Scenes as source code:

▼

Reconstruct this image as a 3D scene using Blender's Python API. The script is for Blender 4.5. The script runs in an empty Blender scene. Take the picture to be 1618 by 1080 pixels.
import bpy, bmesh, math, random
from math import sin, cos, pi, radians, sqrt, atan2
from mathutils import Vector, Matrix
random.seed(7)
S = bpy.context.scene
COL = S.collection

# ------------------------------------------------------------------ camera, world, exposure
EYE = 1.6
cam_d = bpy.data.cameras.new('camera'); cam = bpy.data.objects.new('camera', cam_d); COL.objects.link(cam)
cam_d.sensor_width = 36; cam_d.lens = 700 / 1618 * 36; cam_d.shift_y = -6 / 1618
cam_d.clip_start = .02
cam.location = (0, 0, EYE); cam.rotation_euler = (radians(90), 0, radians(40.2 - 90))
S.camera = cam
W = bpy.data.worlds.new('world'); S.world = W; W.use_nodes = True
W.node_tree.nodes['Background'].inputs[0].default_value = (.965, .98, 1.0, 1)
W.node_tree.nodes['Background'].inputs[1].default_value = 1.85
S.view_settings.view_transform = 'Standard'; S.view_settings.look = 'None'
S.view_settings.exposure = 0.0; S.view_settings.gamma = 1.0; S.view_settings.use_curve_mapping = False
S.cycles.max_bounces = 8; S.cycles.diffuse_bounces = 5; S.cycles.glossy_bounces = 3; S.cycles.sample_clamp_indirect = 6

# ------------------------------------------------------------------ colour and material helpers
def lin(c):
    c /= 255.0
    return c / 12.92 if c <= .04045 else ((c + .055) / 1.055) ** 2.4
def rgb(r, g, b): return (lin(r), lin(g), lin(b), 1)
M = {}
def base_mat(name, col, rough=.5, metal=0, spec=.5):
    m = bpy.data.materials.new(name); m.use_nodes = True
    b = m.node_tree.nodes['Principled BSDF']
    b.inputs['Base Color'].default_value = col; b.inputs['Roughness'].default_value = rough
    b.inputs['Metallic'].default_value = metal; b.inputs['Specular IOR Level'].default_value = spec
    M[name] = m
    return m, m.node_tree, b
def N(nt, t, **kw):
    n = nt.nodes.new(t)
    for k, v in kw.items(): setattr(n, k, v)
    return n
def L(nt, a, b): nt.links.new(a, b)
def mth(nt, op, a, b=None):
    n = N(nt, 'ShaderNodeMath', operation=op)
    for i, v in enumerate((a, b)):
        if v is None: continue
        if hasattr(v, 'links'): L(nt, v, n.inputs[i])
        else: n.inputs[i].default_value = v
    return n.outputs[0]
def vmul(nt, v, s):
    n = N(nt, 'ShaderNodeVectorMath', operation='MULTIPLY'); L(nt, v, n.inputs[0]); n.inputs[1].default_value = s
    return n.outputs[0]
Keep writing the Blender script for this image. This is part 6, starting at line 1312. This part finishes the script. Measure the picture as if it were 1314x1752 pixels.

▲

Exercise description: Output each record precisely as given.

Complete response:
Reconstruct this image as a 3D scene using Blender's Python API. The script is for Blender 4.5. The script runs in an empty Blender scene. Take the picture to be 1618 by 1080 pixels.
import bpy, bmesh, math, random
from math import sin, cos, pi, radians, sqrt, atan2
from mathutils import Vector, Matrix
random.seed(7)
S = bpy.context.scene
COL = S.collection

# ------------------------------------------------------------------ camera, world, exposure
EYE = 1.6
cam_d = bpy.data.cameras.new('camera'); cam = bpy.data.objects.new('camera', cam_d); COL.objects.link(cam)
cam_d.sensor_width = 36; cam_d.lens = 700 / 1618 * 36; cam_d.shift_y = -6 / 1618
cam_d.clip_start = .02
cam.location = (0, 0, EYE); cam.rotation_euler = (radians(90), 0, radians(40.2 - 90))
S.camera = cam
W = bpy.data.worlds.new('world'); S.world = W; W.use_nodes = True
W.node_tree.nodes['Background'].inputs[0].default_value = (.965, .98, 1.0, 1)
W.node_tree.nodes['Background'].inputs[1].default_value = 1.85
S.view_settings.view_transform = 'Standard'; S.view_settings.look = 'None'
S.view_settings.exposure = 0.0; S.view_settings.gamma = 1.0; S.view_settings.use_curve_mapping = False
S.cycles.max_bounces = 8; S.cycles.diffuse_bounces = 5; S.cycles.glossy_bounces = 3; S.cycles.sample_clamp_indirect = 6

# ------------------------------------------------------------------ colour and material helpers
def lin(c):
    c /= 255.0
    return c / 12.92 if c <= .04045 else ((c + .055) / 1.055) ** 2.4
def rgb(r, g, b): return (lin(r), lin(g), lin(b), 1)
M = {}
def base_mat(name, col, rough=.5, metal=0, spec=.5):
    m = bpy.data.materials.new(name); m.use_nodes = True
    b = m.node_tree.nodes['Principled BSDF']
    b.inputs['Base Color'].default_value = col; b.inputs['Roughness'].default_value = rough
    b.inputs['Metallic'].default_value = metal; b.inputs['Specular IOR Level'].default_value = spec
    M[name] = m
    return m, m.node_tree, b
def N(nt, t, **kw):
    n = nt.nodes.new(t)
    for k, v in kw.items(): setattr(n, k, v)
    return n
def L(nt, a, b): nt.links.new(a, b)
def mth(nt, op, a, b=None):
    n = N(nt, 'ShaderNodeMath', operation=op)
    for i, v in enumerate((a, b)):
        if v is None: continue
        if hasattr(v, 'links'): L(nt, v, n.inputs[i])
        else: n.inputs[i].default_value = v
    return n.outputs[0]
def vmul(nt, v, s):
    n = N(nt, 'ShaderNodeVectorMath', operation='MULTIPLY'); L(nt, v, n.inputs[0]); n.inputs[1].default_value = s
    return n.outputs[0]
Keep writing the Blender script for this image. This is part 6, starting at line 1312. This part finishes the script. Measure the picture as if it were 1314x1752 pixels.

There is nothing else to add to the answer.